The funding used by the Pittsburgh Down town Partnership for the food and entertainment was from BNY Mellon, as part of their support of programming in Market Square.

TOBY, 17, A STUDENT AT CAPA, ENJOYING THE TEEN FEST. (PHOTOS BY ROB TAYLOR JR.)

Downtown Pittsburgh has fueled much debate lately. There’s the debate over increased homelessness, crime, whether or not workers want to return to the Downtown core, or whether or not the more than 25 businesses that have left Downtown since March 2020 will ever return.

There may be no more McDonald’s, just one CVS left, and a jewelry store on Wood and Fifth about to close its doors, but the schools that serve a primarily Black student body have stayed put. And from 2:45 p.m. to about 4:30 p.m. each weekday, Downtown is filled with students.

It’s important to note that while there have been two homicides inside Downtown so far in 2023, none of the victims or suspects have any link to the Downtown schools. Both homicide victims were 23 years old, and while one of the suspects in one of the homicides was 18 years old, police have not linked the 18-year-old  to any Downtown schools.

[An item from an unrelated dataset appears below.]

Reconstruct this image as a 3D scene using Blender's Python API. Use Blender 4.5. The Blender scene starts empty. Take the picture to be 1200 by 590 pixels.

DJ YOUNG OBAMA, CENTER, WITH JAYDE REED, 16, AND TYLER MOORE, 17

“I think it’s a different approach to how we deal with teens in our city,” DJ Young Obama told the Courier of the after-school parties. “Instead of looking at them (teens) as a problem or a nuisance, and wanting to get them out of the school and straight on these buses and out of here, for the Pittsburgh Downtown Partnership to be able to put together a string of events that invites them into one of the most prominent and beautiful areas of our city, and provide them with free food, entertainment, wraparound services, having safety officers down here interacting with these kids, to me this is the responsible and right way to go about engaging our youth.”

Amare Gonzalez, a 14-year-old who attends City Charter, agreed.

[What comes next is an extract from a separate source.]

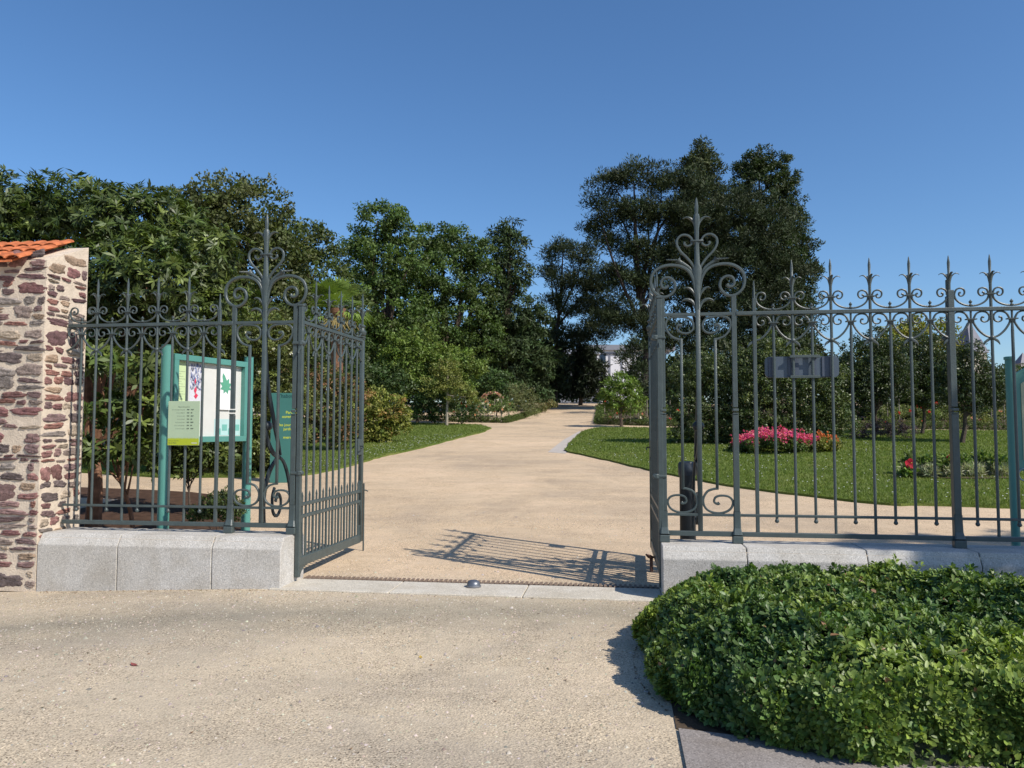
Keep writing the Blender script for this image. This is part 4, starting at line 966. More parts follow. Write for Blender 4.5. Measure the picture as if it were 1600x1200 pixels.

“I like it because everyone’s here, everyone’s happy, it’s a good vibe,” he told the Courier.

Gonzalez said most times, a teen event in Pittsburgh is “very dangerous, so this is good for the community.”

Waldrup said plans are in the works to hold the same events in the spring of 2024. Waldrup said the events are open to any teen, not just those in Downtown. He said there are no exact dates set for the spring events as of now. But it’s a good bet that 17-year-old Tyler Moore and 16-year-old Jayde Reed, both University Prep (U-Prep Pittsburgh Milliones) students, will be there.

“This is a good way to bring the community together and have kids do non-bad things,” Reed told the Courier. “We’re not all out here doing just anything, we’re out here actually being kids and spending time with each other that’s our age range and doing stuff that’s in our age range.”